At the end of the four hour visit I knew I had made a friend for life and I am willing to be the kind of friend that stands by Tim regardless of the outcome. I realize this may mean I have to witness the end of my friend’s life should the “wall of justice” refuse to do the right thing and allow another trial.
Thankfully, I’m told that his chances are actually good and that he may very well avoid his death sentence. There are others just like Tim – too many. I still grabble with the idea of Capital Punishment but that’s actually another blog for another time. Any kind of sentence imposed on an innocent victim is horrendous and anyone involved in the judicial system should be ashamed they stood by and allowed it to happen. I realize there are circumstances we can’t see but I just can not condone watching innocent people convicted of crimes they did not commit while the real criminal continues on their way; probably committing more crimes – especially if those with the power know there is reasonable doubt and still do nothing.

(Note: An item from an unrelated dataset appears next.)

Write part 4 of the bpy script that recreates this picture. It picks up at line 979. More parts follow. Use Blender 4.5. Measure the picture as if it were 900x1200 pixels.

The journey has begun and it’s for sure there are risks involved and potential heartaches to prepare for but it’s one I’m so glad I’ve decided to take. I will return again this Saturday and every time I can thereafter to support my new friend. I see clearly the “wall of justice” and the power it welds. I leave you with this thought by John Adams: “Power always thinks it has a great soul and vast views beyond the comprehension of the weak, and that it is doing God’s service when it is violating all His laws.”